> **Supplied material**:
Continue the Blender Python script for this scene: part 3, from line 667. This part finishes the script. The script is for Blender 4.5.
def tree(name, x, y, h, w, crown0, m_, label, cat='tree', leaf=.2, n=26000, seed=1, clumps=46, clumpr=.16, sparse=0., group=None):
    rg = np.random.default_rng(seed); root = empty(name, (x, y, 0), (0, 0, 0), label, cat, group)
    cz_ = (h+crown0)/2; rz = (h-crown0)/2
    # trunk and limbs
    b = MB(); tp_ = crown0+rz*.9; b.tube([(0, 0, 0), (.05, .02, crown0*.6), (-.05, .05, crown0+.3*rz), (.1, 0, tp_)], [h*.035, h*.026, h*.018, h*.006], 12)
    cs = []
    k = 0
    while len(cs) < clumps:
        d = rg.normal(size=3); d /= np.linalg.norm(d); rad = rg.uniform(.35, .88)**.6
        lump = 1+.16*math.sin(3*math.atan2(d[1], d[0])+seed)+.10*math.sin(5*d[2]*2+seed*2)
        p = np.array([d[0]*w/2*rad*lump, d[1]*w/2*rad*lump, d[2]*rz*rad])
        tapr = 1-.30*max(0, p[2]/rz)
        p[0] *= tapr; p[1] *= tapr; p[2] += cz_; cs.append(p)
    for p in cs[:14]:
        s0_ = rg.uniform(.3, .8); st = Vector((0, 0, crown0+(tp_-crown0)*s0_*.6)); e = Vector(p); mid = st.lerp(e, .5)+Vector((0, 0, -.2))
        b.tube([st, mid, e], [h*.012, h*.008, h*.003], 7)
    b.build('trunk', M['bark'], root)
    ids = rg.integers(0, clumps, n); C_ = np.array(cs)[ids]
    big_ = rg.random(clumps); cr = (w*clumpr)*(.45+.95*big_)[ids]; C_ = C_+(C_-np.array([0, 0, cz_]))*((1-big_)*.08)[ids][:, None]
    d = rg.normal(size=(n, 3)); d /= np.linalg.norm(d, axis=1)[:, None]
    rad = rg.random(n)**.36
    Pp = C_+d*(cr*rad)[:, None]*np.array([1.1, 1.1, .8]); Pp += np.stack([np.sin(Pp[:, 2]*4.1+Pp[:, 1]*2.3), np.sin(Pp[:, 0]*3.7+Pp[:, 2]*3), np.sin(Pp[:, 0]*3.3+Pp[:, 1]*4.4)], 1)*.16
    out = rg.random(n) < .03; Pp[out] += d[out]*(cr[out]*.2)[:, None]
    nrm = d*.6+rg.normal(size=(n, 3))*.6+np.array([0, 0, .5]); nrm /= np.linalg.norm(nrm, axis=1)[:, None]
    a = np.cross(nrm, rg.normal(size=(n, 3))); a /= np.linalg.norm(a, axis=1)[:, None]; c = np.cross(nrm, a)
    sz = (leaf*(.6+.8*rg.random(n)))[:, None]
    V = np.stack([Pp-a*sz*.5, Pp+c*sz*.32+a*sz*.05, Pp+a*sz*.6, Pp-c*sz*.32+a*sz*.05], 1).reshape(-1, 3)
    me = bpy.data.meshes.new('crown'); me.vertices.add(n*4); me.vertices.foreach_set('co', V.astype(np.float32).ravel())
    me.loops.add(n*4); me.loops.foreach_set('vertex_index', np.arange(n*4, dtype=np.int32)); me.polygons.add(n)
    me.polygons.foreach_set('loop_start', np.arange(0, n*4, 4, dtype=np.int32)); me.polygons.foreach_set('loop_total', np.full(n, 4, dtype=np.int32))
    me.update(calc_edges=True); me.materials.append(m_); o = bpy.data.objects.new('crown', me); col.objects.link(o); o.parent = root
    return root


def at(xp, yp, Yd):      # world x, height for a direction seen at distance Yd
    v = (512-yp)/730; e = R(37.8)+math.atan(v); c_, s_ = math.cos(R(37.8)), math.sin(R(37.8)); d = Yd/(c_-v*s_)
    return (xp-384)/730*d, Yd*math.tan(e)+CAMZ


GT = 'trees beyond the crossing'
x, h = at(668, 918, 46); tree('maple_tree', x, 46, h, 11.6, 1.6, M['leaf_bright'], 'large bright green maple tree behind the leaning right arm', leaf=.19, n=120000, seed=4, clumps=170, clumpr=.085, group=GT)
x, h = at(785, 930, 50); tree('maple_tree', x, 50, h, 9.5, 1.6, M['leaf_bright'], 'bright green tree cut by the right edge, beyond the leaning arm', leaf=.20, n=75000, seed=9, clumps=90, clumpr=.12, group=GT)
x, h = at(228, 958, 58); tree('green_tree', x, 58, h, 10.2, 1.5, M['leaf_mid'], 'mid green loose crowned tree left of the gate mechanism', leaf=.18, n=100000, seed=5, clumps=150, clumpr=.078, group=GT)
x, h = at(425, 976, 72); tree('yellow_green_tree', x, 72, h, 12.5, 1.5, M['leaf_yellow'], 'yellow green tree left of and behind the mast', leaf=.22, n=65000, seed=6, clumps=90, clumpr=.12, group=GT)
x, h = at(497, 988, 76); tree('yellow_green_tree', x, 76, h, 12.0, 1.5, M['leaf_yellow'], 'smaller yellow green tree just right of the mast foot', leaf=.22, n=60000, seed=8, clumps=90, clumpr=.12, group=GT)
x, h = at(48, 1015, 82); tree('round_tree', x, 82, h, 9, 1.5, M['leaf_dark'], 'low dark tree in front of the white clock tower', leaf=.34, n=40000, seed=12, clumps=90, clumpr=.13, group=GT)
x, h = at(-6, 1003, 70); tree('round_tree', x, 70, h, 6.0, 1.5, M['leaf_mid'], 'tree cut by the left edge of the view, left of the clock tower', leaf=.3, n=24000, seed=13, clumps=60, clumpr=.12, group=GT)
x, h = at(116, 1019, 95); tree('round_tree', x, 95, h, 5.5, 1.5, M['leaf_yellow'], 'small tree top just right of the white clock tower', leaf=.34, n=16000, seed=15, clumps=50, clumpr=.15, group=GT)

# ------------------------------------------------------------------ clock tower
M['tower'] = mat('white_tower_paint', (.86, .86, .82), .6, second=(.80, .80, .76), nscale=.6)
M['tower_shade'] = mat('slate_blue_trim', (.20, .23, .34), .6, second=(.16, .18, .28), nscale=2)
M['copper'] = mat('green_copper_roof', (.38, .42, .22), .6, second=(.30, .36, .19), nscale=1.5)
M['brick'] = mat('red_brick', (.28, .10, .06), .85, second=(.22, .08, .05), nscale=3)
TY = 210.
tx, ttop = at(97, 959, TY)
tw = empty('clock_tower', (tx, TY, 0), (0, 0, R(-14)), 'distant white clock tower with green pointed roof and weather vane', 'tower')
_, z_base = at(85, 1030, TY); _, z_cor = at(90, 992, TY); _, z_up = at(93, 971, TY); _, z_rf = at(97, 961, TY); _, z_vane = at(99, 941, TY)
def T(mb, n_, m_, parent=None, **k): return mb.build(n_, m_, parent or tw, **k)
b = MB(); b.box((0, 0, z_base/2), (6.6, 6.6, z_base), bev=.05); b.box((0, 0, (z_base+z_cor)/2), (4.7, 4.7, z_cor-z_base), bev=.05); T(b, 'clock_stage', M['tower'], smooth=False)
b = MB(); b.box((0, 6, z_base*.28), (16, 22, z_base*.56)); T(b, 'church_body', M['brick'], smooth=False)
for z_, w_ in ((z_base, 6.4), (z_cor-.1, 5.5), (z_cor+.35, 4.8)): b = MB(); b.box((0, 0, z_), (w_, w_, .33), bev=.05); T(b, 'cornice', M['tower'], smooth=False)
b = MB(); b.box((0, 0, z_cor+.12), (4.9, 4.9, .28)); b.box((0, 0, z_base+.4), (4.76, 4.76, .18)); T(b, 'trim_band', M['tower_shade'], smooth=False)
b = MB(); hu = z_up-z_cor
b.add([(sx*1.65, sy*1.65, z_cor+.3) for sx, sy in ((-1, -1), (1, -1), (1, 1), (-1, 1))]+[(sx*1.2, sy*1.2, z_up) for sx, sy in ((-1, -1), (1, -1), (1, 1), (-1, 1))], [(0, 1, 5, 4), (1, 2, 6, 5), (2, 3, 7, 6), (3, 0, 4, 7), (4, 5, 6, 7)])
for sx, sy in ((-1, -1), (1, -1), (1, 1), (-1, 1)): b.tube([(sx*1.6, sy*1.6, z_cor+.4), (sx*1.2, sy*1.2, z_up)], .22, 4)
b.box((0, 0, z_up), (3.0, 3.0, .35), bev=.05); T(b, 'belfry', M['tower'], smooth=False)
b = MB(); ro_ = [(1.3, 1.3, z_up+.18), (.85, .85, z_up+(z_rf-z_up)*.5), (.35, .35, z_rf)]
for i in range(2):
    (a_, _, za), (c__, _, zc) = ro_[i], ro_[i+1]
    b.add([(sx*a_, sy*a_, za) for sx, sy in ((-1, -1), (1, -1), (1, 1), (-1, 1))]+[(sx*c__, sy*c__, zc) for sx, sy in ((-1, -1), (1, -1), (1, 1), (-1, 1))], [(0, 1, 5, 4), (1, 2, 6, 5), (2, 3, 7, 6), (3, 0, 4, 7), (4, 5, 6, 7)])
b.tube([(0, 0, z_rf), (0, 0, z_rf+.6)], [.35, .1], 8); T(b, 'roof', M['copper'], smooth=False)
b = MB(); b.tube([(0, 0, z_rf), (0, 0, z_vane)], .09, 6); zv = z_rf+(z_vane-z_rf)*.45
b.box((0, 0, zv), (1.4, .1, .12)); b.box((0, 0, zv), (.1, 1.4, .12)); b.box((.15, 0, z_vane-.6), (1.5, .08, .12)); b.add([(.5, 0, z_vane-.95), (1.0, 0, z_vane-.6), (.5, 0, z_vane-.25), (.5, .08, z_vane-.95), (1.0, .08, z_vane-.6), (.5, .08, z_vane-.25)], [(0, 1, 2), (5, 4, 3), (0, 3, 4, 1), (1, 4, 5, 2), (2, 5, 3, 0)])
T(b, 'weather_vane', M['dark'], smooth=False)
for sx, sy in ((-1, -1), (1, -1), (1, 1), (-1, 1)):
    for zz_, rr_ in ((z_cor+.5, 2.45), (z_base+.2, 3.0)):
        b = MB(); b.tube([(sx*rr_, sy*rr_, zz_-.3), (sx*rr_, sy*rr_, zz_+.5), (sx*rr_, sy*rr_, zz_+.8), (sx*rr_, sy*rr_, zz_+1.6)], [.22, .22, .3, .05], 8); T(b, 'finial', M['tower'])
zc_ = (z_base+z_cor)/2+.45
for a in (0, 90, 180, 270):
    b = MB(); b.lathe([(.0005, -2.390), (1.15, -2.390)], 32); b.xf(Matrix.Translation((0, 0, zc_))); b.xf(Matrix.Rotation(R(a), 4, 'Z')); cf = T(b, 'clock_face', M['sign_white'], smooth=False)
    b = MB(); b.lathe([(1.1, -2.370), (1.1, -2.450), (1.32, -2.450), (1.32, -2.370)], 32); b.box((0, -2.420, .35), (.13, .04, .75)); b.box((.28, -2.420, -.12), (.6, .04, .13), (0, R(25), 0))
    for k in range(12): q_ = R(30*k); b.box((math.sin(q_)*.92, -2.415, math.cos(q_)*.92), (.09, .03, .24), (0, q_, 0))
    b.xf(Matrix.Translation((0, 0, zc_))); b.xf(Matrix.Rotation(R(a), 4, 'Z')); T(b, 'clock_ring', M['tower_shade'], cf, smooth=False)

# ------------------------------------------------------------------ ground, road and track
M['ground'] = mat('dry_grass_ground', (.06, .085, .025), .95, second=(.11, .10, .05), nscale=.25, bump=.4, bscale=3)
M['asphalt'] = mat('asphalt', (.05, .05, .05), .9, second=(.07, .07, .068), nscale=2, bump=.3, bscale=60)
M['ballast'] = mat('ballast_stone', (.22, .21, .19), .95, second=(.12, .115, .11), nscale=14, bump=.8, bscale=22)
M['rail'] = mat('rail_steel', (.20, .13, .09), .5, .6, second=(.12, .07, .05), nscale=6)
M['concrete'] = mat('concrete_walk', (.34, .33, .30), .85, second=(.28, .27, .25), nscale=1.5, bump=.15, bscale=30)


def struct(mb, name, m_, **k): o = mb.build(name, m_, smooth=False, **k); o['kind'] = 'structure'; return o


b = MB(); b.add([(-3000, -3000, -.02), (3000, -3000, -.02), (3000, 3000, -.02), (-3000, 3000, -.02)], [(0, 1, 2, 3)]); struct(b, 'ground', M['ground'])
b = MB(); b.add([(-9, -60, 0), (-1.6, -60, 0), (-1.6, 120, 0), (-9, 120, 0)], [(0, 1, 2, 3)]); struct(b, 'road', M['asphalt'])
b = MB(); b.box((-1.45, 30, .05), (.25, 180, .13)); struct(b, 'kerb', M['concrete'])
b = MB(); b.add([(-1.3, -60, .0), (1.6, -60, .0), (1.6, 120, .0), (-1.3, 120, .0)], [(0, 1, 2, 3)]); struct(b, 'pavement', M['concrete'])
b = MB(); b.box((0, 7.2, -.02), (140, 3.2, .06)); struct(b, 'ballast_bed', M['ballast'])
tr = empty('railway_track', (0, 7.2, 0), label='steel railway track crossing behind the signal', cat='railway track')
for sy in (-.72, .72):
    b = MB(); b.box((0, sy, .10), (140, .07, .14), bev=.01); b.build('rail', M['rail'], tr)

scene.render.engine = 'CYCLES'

> **Your goal**:
Point out every line holding the string "scene" and copy it.

> **Result for this task**:
Continue the Blender Python script for this scene: part 3, from line 667. This part finishes the script. The script is for Blender 4.5.
scene.render.engine = 'CYCLES'